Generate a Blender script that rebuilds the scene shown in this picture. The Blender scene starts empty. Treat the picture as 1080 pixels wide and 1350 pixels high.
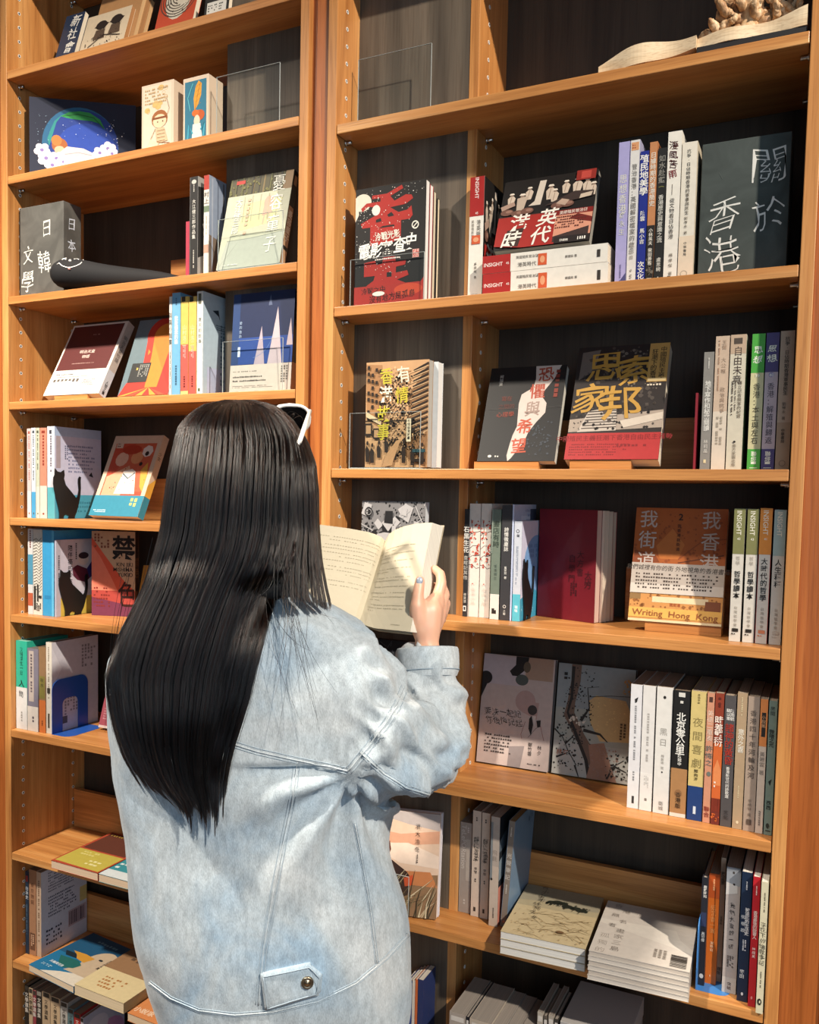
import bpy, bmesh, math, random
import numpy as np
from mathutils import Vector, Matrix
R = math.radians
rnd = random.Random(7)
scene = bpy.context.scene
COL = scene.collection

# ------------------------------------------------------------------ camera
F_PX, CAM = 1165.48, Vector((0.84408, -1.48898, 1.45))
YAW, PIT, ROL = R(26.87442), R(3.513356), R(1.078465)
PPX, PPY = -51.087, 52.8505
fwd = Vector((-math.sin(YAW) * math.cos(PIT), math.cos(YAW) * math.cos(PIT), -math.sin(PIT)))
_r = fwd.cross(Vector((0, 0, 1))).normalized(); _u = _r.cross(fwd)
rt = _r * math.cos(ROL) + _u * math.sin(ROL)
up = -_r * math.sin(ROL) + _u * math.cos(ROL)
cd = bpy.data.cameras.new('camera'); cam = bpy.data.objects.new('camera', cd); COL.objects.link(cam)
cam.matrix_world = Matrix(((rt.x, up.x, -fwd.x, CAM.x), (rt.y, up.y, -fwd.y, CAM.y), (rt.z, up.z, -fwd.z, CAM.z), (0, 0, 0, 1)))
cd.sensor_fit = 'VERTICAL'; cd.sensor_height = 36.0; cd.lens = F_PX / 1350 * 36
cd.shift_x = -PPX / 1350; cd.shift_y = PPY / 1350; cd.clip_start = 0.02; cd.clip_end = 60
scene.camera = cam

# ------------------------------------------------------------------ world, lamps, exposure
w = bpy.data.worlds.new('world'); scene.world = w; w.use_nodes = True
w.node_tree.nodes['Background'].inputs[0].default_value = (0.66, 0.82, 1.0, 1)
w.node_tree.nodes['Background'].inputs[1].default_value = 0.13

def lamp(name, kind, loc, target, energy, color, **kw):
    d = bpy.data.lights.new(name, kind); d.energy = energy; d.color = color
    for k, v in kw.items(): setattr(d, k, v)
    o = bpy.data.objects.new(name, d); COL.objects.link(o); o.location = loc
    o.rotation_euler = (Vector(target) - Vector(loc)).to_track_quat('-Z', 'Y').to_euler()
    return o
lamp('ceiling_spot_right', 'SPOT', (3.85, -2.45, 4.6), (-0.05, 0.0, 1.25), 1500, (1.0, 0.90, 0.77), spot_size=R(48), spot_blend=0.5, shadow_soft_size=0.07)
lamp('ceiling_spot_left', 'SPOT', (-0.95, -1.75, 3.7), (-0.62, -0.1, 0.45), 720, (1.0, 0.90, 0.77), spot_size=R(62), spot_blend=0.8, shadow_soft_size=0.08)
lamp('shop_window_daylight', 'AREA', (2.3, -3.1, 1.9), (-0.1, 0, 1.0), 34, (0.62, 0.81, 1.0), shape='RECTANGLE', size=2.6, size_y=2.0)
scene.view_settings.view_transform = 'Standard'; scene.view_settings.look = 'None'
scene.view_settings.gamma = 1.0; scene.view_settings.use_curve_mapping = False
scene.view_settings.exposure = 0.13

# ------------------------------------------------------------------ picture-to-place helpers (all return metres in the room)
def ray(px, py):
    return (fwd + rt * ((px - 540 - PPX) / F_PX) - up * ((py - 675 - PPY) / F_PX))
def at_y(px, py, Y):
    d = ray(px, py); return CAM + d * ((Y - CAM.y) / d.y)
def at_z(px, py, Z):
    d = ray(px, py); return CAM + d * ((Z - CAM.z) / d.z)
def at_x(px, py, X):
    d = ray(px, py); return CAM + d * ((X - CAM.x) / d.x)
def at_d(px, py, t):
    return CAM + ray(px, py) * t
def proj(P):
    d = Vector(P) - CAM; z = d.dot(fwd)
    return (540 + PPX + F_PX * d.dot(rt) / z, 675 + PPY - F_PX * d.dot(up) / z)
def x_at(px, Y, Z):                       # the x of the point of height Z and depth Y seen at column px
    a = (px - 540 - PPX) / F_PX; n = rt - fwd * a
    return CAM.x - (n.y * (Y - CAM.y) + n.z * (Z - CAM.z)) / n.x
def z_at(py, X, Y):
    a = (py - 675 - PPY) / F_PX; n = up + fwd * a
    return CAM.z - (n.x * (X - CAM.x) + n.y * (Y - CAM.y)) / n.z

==

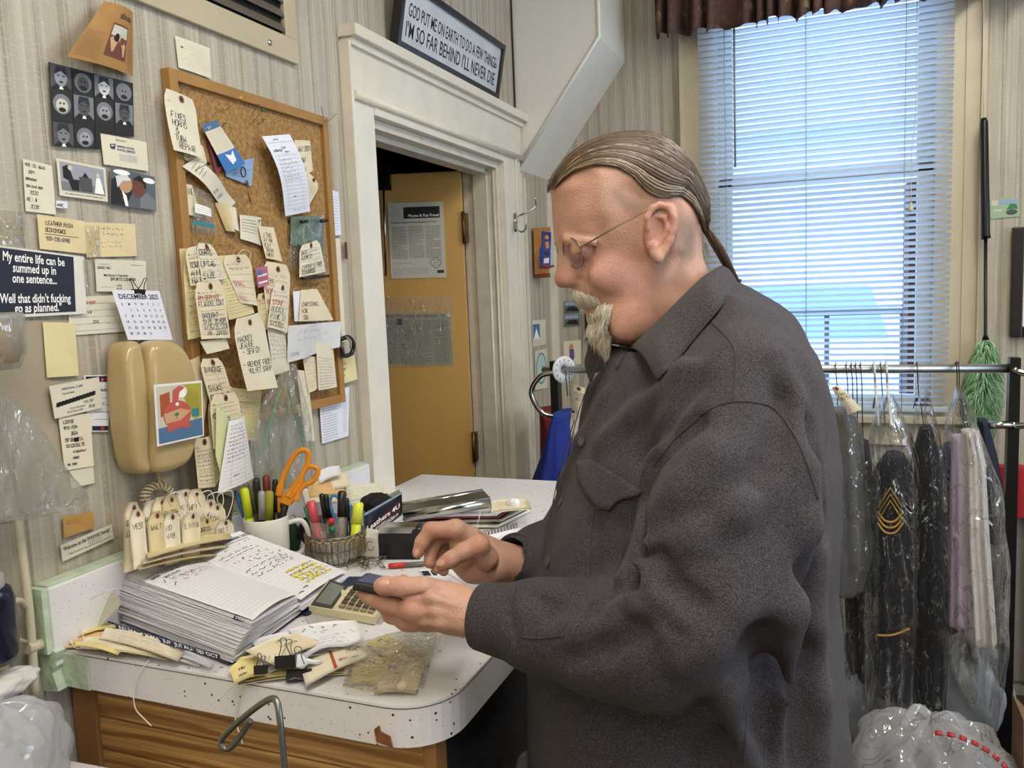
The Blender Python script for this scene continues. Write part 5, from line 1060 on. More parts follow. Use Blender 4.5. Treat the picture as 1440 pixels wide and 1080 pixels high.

SHORT PROBLEM:
Return exactly the lines from the one with "Generate a Blender" to the one with "w.node_tree.nodes['Background'].inputs[1].default_value = 0.13", both ends kept, and only those. Images are left out.

TASK OUTPUT:
Generate a Blender script that rebuilds the scene shown in this picture. The Blender scene starts empty. Treat the picture as 1080 pixels wide and 1350 pixels high.
import bpy, bmesh, math, random
import numpy as np
from mathutils import Vector, Matrix
R = math.radians
rnd = random.Random(7)
scene = bpy.context.scene
COL = scene.collection

# ------------------------------------------------------------------ camera
F_PX, CAM = 1165.48, Vector((0.84408, -1.48898, 1.45))
YAW, PIT, ROL = R(26.87442), R(3.513356), R(1.078465)
PPX, PPY = -51.087, 52.8505
fwd = Vector((-math.sin(YAW) * math.cos(PIT), math.cos(YAW) * math.cos(PIT), -math.sin(PIT)))
_r = fwd.cross(Vector((0, 0, 1))).normalized(); _u = _r.cross(fwd)
rt = _r * math.cos(ROL) + _u * math.sin(ROL)
up = -_r * math.sin(ROL) + _u * math.cos(ROL)
cd = bpy.data.cameras.new('camera'); cam = bpy.data.objects.new('camera', cd); COL.objects.link(cam)
cam.matrix_world = Matrix(((rt.x, up.x, -fwd.x, CAM.x), (rt.y, up.y, -fwd.y, CAM.y), (rt.z, up.z, -fwd.z, CAM.z), (0, 0, 0, 1)))
cd.sensor_fit = 'VERTICAL'; cd.sensor_height = 36.0; cd.lens = F_PX / 1350 * 36
cd.shift_x = -PPX / 1350; cd.shift_y = PPY / 1350; cd.clip_start = 0.02; cd.clip_end = 60
scene.camera = cam

# ------------------------------------------------------------------ world, lamps, exposure
w = bpy.data.worlds.new('world'); scene.world = w; w.use_nodes = True
w.node_tree.nodes['Background'].inputs[0].default_value = (0.66, 0.82, 1.0, 1)
w.node_tree.nodes['Background'].inputs[1].default_value = 0.13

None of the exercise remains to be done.